3
$\begingroup$

Suppose that $x_n$ is a sequence such that the subsequences $\{x_{2n}\}$, $\{x_{2n-1}\}$, $\{x_{3n}\}$ all converge. Show that $\{x_{n}\}$ is convergent.

If there is an actual sequence of $\{x_n\}$, I might be able to solve it. But I don't know how to start and solve this problem.

  • 0
    Start by showing that the limit of the sequences $\{x_{2n}\}$, $\{x_{2n-1}\}$, and $\{x_{3n}\}$ all have the same limit. Either that or (if you're familiar with Cauchy sequences) show that the fact that those three subsequences are Cauchy implies the original sequence is Cauchy, which implies it is convergent.2017-02-17

4 Answers 4

2

$\{x_{6n}\}$ is a subsequence of $\{x_{2n}\}$ and $\{x_{3n}\}$ so it converges to the same limit as both of them. Similarly, $\{x_{6n+3}\}$ is a subsequence of the odds and $\{x_{3n}\}$ so it converges to the same limit as both of them. So all three sequences converge to the same limit.

For every $\epsilon>0$ we can find $N_1$ and $N_2$ such that if $2n>N_1$ then $|x_{2n}-l|<\epsilon$ and if $2n+1>N_2$ then $|x_{2n}-l|<\epsilon$;thus taking $N=\max(N_1,N_2)$ works.

  • 0
    Can I just do $n > N_1$, and $n > N_2$ ? instead of $2_n> N_1$ and $2_n+1>N_2$ ? after that $N = max(N_1,N_2)$2017-02-17
1

I'll give you the general idea and let you fill in the details.

  1. By assumption, the sequences of even and odd terms converge to some limits $L_e$ and $L_o$. Show that, if $L_e = L_o$, then the whole sequence $(x_n)_n$ converges to $L:=L_e=L_o$.
  2. Using the fact that the sequence $(x_{3n})_n$ converges, prove that the even and odd sequences must converge to the same limit.
0

If we had that $x_{2n}$ and $x_{2n+1}$ converged to the same value $l$ it would be easy. Because for every $\epsilon>0$ we could find $N_1$ and $N_2$ such that if $2n>N_1$ then $|x_{2n}-l|<\epsilon$ and if $2n+1>N_2$ then $|x_{2n}-l|<\epsilon$, taking $N=\max(N_1,N_2)$ would do the trick.

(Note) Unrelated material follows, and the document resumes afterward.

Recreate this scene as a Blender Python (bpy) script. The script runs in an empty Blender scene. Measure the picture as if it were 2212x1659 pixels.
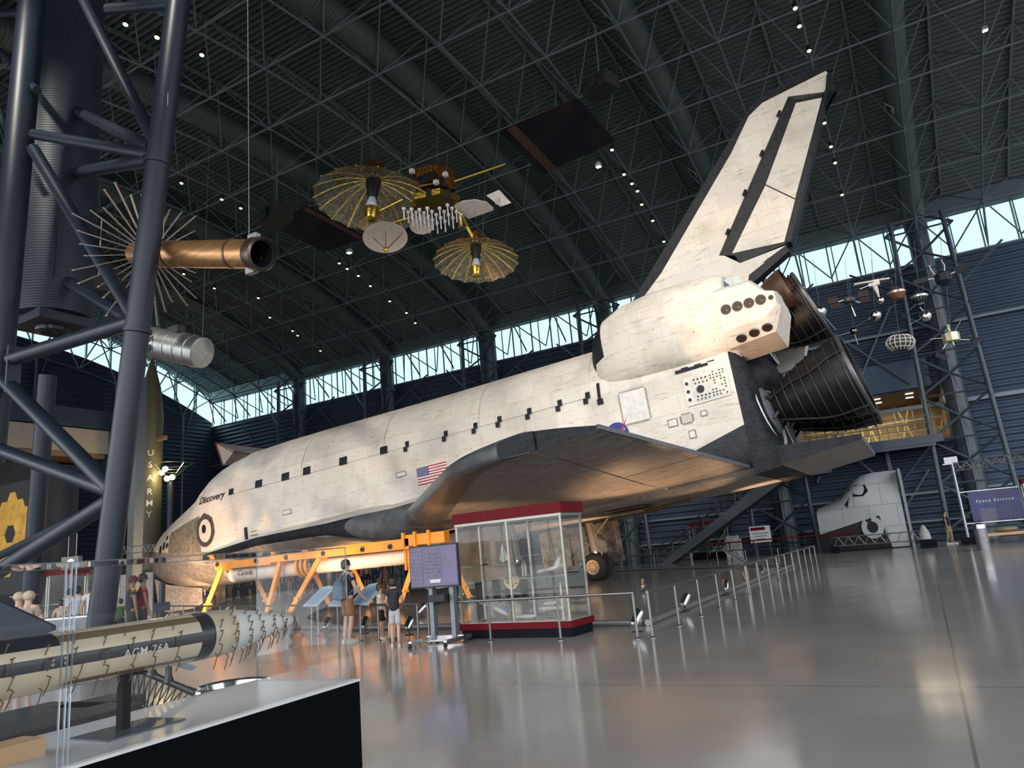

So now we just have to show that $x_{2n}$ and $x_{2n+1}$ converge to the same value. To do this pick a common subsequence of $x_{3n}$ and $x_{2n}$ and notice it converges to the limit of $x_{2n}$ and to the limit of $x_{3n}$. So these two must be equal. Then pick a common subsequence of $x_{2n+1}$ and $x_{3n}$ and do the same thing.

  • 0
    Can I just do $n > N_1$, and $n > N_2$ ? instead of $2_n> N_1$ and $2_n+1>N_2$ ? after that $N = max(N_1,N_2)$2017-02-17
  • 0
    well not really, because we are using the convergence of the sequences $x_{2n}$ and $x_{2n+1}$.2017-02-17
  • 0
    Can I do like this .. ? Let $\epsilon > 0 $ Since ${x_{2n}}$ is convergent, there exist $N_1$ such that l$x_2n - l $l < $\epsilon$ for all 2n >= $N_1$. Also, Since ${x_{2n-1}}$ is convergent, there exist $N_2$ such that l$x_{2n-1} - l $l < $\epsilon$ for all 2n-1 >= $N_1$. Let N = max{$N_1$,$N_2$} then for n >= N we have l$x_{2n-1} - l $l < $\epsilon$, l$x_2n - l $l < $\epsilon$. Hence l$x_n - l $l < $\epsilon$ for n >= N.2017-02-17
  • 0
    I didn't do for $x_{3n}$, but I can add it. I just want to know that my way of solving the problme is rright or not.2017-02-17
0

Hint: Note that $x_{3n}$ has two subsequences such that one is also a subsequence of $x_{2n}$ and the other a subsequence of $x_{2n-1}$. And we know that a converging sequence has the same limit as every subsequence. And from there it is straight forward.